J’ai aussi rencontré le grand rabbin Henri Schilli, qui fut un temps l’aumônier du mouvement. Le jeune Marocain que j’étais redoutait un peu cette visite solennelle à une autorité d’envergure. Mais il m’a immédiatement mis à l’aise, me demandant de le tutoyer. Une grande sérénité, un grand calme et beaucoup de douceur émanaient de lui. Je voudrais aussi mentionner Marguerite Klein, la veuve du rabbin Samy Klein, qui fut aumônier des E.I., pour qui j’ai une grande affection. Médecin très engagée, elle incarnait la douceur et faisait tout pour éviter les conflits. Enfin, la pensée d’Edmond Fleg, auteur prolifique, a eu sur moi comme sur tant d’autres une grande influence.

Toutes ces personnes ont été pour moi, chacune à sa façon, un modèle d’engagement, de leadership et de cordialité.

 

Vos enfants sont eux-mêmes très engagés dans la communauté. On remarque souvent que cette « fibre communautaire » se transmet de parents à enfants. Êtes-vous d’accord avec ce constat ?

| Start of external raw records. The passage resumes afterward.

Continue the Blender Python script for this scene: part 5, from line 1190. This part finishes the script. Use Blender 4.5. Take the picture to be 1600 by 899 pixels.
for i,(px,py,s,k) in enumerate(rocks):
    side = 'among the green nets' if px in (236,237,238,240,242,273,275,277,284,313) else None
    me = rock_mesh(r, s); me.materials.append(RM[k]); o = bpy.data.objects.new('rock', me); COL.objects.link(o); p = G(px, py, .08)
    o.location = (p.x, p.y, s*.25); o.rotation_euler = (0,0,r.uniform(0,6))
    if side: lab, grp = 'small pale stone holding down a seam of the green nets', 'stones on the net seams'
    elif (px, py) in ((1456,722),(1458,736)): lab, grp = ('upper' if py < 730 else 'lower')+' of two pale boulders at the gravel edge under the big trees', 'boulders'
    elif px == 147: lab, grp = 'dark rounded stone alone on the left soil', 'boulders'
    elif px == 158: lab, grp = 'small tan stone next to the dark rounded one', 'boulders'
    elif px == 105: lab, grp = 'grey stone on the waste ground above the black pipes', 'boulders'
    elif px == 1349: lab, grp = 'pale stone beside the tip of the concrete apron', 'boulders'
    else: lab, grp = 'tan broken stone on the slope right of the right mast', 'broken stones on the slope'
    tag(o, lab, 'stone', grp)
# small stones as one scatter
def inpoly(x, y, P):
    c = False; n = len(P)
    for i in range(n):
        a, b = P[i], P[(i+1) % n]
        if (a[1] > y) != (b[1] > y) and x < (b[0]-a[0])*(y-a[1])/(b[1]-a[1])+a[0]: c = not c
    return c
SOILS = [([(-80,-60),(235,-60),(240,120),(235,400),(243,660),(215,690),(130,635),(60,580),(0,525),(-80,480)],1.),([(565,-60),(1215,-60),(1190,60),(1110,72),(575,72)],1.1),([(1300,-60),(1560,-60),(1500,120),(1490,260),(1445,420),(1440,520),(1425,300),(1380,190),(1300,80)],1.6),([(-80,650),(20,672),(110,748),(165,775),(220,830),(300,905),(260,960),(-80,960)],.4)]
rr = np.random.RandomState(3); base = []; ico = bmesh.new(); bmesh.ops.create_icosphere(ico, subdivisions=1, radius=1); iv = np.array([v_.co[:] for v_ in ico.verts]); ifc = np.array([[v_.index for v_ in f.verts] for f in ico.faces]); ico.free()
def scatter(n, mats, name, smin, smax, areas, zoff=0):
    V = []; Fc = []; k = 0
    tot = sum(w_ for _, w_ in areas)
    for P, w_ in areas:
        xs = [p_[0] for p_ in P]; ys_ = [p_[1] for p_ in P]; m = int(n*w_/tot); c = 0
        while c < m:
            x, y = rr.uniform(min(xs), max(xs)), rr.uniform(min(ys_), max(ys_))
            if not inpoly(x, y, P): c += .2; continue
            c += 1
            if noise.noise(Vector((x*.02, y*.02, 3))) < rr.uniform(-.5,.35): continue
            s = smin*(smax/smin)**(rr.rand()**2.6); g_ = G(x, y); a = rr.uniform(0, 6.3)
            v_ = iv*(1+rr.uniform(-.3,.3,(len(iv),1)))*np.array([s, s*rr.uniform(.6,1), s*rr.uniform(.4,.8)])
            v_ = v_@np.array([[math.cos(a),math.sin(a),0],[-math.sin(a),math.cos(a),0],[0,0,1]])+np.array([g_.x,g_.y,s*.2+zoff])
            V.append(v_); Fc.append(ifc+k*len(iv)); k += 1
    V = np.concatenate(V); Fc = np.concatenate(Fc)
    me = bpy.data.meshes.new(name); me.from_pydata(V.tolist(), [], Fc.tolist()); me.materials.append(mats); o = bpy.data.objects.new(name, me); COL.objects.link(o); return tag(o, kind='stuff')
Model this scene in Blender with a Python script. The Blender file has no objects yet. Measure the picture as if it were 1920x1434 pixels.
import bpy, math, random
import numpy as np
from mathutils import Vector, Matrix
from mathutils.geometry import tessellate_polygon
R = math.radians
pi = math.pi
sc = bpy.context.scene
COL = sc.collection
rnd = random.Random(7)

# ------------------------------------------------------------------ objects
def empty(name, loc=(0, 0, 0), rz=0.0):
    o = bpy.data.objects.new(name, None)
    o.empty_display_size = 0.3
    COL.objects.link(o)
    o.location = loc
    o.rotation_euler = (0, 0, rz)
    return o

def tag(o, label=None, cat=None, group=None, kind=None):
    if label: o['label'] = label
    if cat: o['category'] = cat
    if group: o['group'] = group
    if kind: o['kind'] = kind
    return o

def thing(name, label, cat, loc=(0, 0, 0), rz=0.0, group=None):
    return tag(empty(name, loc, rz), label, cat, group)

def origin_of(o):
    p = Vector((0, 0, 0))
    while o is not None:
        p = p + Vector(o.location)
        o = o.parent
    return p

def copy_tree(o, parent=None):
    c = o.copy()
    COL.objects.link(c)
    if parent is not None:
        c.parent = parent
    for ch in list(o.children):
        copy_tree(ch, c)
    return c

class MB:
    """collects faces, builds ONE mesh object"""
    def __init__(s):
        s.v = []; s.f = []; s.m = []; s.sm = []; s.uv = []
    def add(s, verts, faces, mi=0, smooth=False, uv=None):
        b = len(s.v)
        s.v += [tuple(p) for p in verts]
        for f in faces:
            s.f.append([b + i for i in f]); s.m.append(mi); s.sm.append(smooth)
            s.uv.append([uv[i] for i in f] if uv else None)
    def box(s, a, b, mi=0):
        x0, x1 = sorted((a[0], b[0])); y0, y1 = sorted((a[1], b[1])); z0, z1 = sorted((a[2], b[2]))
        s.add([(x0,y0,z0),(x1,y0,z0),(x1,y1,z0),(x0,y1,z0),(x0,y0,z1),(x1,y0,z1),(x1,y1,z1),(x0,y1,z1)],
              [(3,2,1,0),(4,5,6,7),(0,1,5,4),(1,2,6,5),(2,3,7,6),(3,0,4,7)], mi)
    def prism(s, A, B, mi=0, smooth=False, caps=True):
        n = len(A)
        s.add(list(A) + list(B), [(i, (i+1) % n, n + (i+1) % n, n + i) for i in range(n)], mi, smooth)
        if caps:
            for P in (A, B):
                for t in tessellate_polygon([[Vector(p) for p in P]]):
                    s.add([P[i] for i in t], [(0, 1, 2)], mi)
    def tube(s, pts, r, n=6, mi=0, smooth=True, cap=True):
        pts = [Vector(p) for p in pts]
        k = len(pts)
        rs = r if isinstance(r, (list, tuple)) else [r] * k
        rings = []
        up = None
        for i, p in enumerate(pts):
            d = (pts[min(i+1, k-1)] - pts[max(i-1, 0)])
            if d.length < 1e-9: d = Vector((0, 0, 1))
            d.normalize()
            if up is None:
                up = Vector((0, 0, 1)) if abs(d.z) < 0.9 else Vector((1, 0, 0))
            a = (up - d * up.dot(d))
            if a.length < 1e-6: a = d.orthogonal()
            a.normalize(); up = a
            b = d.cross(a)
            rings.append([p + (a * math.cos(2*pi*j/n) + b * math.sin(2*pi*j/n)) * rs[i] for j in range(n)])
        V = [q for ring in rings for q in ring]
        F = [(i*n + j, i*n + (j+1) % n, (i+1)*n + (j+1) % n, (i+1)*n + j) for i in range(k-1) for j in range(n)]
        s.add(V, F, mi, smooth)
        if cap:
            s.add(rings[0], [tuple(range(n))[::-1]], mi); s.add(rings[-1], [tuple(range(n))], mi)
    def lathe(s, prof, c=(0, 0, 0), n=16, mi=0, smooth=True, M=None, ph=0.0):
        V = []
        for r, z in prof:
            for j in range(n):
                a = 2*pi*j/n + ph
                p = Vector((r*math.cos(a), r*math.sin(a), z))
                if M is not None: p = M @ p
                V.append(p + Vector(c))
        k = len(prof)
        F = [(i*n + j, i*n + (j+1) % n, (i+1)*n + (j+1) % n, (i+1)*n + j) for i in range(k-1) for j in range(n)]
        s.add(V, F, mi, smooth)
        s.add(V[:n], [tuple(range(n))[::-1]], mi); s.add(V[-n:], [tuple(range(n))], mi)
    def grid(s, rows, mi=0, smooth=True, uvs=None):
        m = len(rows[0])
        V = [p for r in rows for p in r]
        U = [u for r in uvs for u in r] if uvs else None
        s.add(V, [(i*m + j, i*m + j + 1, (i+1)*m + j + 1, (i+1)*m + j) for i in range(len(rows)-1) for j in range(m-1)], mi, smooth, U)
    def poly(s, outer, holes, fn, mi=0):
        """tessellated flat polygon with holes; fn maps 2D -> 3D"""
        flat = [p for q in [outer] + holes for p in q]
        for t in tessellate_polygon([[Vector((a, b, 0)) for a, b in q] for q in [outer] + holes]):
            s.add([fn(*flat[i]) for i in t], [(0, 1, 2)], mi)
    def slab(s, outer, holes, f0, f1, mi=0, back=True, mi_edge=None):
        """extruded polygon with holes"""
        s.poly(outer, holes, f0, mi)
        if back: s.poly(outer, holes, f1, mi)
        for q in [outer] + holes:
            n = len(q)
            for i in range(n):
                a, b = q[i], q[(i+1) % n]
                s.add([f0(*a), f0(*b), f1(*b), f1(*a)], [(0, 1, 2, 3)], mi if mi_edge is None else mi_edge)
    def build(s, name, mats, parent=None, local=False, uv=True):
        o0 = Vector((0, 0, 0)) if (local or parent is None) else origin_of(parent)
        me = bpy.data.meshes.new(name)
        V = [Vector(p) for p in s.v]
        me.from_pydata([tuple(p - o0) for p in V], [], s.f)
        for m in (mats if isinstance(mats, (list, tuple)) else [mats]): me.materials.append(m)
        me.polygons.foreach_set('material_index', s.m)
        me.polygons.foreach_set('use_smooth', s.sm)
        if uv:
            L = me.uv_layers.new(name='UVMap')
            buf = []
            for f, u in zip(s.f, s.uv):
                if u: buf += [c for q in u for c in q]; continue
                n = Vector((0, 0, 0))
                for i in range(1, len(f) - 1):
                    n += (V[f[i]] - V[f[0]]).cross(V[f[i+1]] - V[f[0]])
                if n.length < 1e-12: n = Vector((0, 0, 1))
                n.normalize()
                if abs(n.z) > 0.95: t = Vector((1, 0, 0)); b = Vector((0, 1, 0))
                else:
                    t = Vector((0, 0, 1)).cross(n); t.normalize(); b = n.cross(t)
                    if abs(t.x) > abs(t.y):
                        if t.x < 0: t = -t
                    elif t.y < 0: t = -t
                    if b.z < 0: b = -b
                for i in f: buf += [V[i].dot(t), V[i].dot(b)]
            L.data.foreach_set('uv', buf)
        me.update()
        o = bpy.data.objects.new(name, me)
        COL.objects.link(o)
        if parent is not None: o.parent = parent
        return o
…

C’est très souvent le cas et c’est un fait que les gens engagés ont souvent hérité d’une telle fibre et d’un modèle parental en la matière. Mais ce n’est pas systématique. Lorsque je travaillais à l’AUJF, j’ai rencontré les héritiers de riches donateurs décédés. Soit ils me disaient que ce qu’avaient fait leurs parents ne les concernait pas (car ils n’avaient pas été associés par leurs parents à leur action) et qu’ils ne continueraient pas à soutenir la communauté, soit, au contraire, il était évident pour eux qu’ils poursuivraient dans la même voie. Un jour, Guy de Rothschild m’a dit qu’un Rothschild a deux vies : la sienne propre et celle d’un membre de cette famille de philanthropes au sein de laquelle on lui a fixé trois objectifs : la banque, l’hippisme et la communauté. Je lui ai raconté une histoire : quand Ben Gourion, à la création d’Israël, sollicita les conseils de Léon Blum, celui-ci lui répondit : « Je suis d’abord socialiste, puis français et enfin israélite. » Ce à quoi Ben Gourion a répondu que, comme en hébreu on lit de gauche à droite, l’attachement au judaïsme passait en premier ! Et cela a été le cas dans ma vie et dans celle des personnes modèles dont je vous ai parlé.